Affirmative action adalah affirmative action, langkah pemihakan untuk 
kepentingan khusus walaupun mengandung unsur diskrimasi.....katakanlah 
diskriminasi positip. Ini sebenarnya bukan hal yang istimewa bangat. Karena 
dalam bidang lain juga ada kebijakan kebijakan dengan ciri seperti itu. Prinsip 
besarnya adalah option for the weakness. Pemihakan khusus untuk kelompok 
termiskin (economicaly weak), indigenous people (culturaly weak), minority 
(politically weak) serta perempuan (politically and socially weak).

Dalam konteks peran negara serta pertanyaan mengenai sejauh mana negara boleh 
melakukan intervensi,menurut hemat saya, negara wajib melakukan intervensi 
untuk dua alasan:1. affirmative action . 2.Untuk memastikan terjaminnya hak hak 
dasar warganegara. (kompetisi serta mekanisme pasar dibolehkan sepanjang tidak 
mengancam terjaminnya hak hak dasar warga negara).

Dalam tema ini, wajar saja jika negara melakukan affirmative action. Apalagi 
nafas UU ini juga memiliki unsur itu. Kewajiban bahwa dalam daftar caleg, dari 
tiga harus ada satu perempuan harus dilihat secara bersamaan dgn diktum bahwa 
caleg terpilih adalah berdasarkan nomor urut (dengan hak khusus pada caleg dgn 
30 % BPP). Logikanya, jika satu dari dua dictum itu diubah, seharusnya dictum 
kedua harus juga diubah.

Soalnya adalah siapa yang boleh mengubah dan apa mekanisme yang memungkinkan 
perubahan itu. Ini jelas harus mengacu pada ketentutan UU.
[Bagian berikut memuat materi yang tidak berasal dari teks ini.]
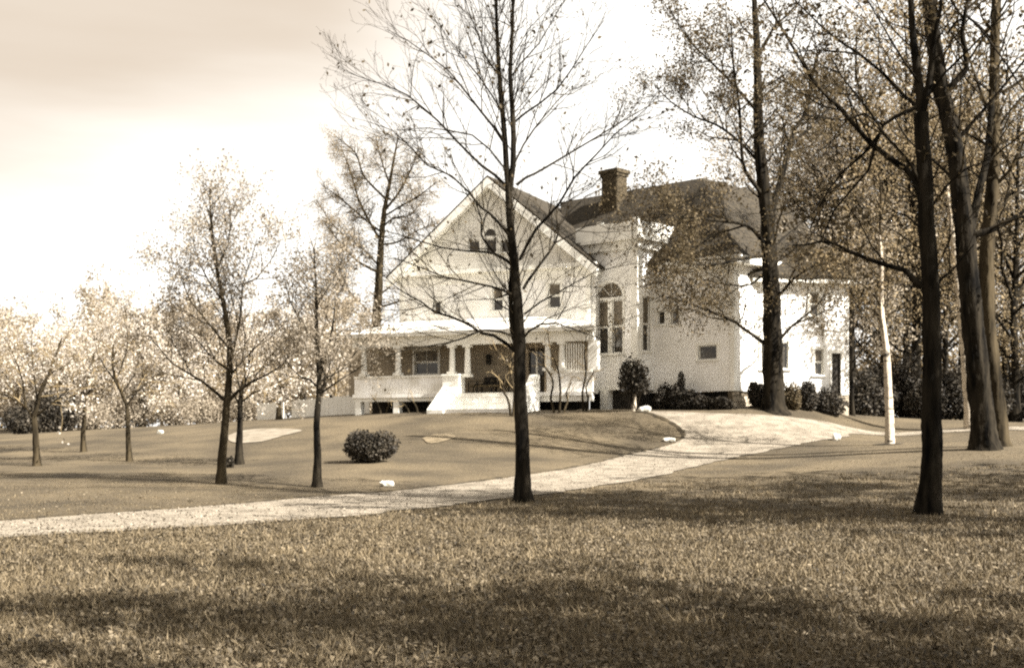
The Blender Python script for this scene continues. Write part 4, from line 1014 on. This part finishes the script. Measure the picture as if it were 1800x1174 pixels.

Bisa MK, Perpu atau perubahan UU lewat parlemen. Tidak mungkin dan tidakbisa 
dibenarkan bahwq KPU yang melakukan perubahan itu atau mengeluarkan keputusan 
walaupun berdasarkan logika yang benar di atas. Jika diktum yang satu, sudah 
diubah lewat mekanisme MK maka tidak otomatis bahwa diktum kedua langsung 
berlaku. Logika ditas harus ditarnsformasi dalam produk hukum oleh lembaga yang 
memiliki otoritas dengan prosedur yang benar. Ini yang missing ! Pihak yang 
melakukan permohonan uji material kepada MK tidak teliti dalam merumuskan 
tuntutannya...tepatnya tidak lengkap.

Dus, setuju adanya affirmative action namun tidak setuju jika regulasinya 
dikeluarkan secara tidak benar oleh lembaga yang tidak berwewenang.

Berharap pada partai seperti usulan J. Kristiadi adalah menggantang asap. 

Salam, Ignas Iryanto.

Semoga berhasil masuk senayan, bu Yasmin.